I too was married, divorced, had a wonderful second husband and now a widow. I wanted four children two years apart, I had two children six years apart. Was a “stay at home wife and stay at home Mom until after the divorce. Forced into the working world, learned that I was a pretty smart woman and fit in a lot of places and my minister appointed me to be the counselor to the young people in the church. I actually asked him did he really want a divorced woman to be the counselor? His response was: “Yes, Mam, I think you would be the best!
That started the “ball rolling”. The Highschool band director asked me to be the chaperon for the band on a trip to Disney and to go to the band camps with them. I learned there were a lot of things I could do. God sure fooled me by helping me to be someone that I never dreamed I could be and I just thank HIM over and over. I know it was God who guided me all the way. I am thankful I had enough “sense” to listen to HIM. I even had a full time job with the Kentucky State Government before I moved to Florida to meet my ‘new’ husband. Then God led both of us to do volunter work at the church and that bacame our “life” which was filled with more friends, love and responsibility than I can imagine even now.
Instead of my Grandpa living with ‘us’ I am the Grandmother that lives with a daughter and son-in-law! They are awesome. Their twin daughters always loved for me to visit and one of them was still living at home for several months after I moved in! They have shown me a lot of love and now they are enjoying listening to MY stories regarding my early life during the depression and WWII. In fact my married granddaughters husband enjoys the stories the most!
Thanks, Karen, for sharing. I too have grown a LOT and I am am so blessed with a clear “mind” ( most of the time- smile ~ a good sense of humor goes a long way) and am trying to grow even more.

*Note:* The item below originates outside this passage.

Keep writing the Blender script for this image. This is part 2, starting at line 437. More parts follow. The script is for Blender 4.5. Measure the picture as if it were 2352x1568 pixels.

I “let” God guide me and I just hope and pray I have the ability to really listen to Him and Follow His directions. My favorite quote: “Wisdom comes from listening”.
Love to you, my Friend. Margaret
Thanks for this great ‘share,’ Margaret. Have you considered or maybe you’ve already done it, written down some of your early life memories and given the document as a gift to your children and grandchildren? I wrote down 35 pages of my memories from birth to my children’s early lives and gave the writing to my three kids for Christmas last year. It felt so good to write all this down and to give my children a better understanding of who their mother is and what made me the person I am today.
For sure God has placed Dan and I in a different family than I had planned and wanted. At this time in my life just turning 70, I found out how many friends have become my family and my cup runs over with love. Thank YOU God for loving me through so many precious people!
Hi L:ynn: Thanks so much for sharing your perspective. It means a lot to me.
This blog entry was wonderful. I love the descriptions in your unexpected extended family. WOW!! You are a living example of how to embrace it all, even what we don’t expect or the unwanted circumstances. I can honestly say that my life has not gone as planned either. When I stopped resisting what “was,” I was able to embrace what “is.” As it says in our extended version of the Serenity Prayer”…taking as Jesus did, this sinful world as it is, not as I would have it.” Right?
Thank you for your wonderful memories of your Irish grandfather!
love, Heidi
Thanks, Heidi. It seems we all have a lot in common when it comes to our lives taking different directions than we anticipated or maybe even wanted. But when we surrender to God’s leading instead of our own, the surprises are always full of grace and growth.
Karen, what a meaningful blog. Your grandfather Ennis sounds like a lovely man and I too would have loved listening to his brogue.
I too was widowed and am remarried, stepmother to adult children, something I never expected; I left a controlling ministry with a battered immune system and needed to recover. But like you, I’ve experienced God’s grace in and through it all and am grateful for the growth along the way.
Thanks for sharing your experience, Carol. I love what you said about being grateful for the growth and grace you’ve received through all the ups and downs and unexpected twists and turns of life. I too, am grateful where all of this has brought me.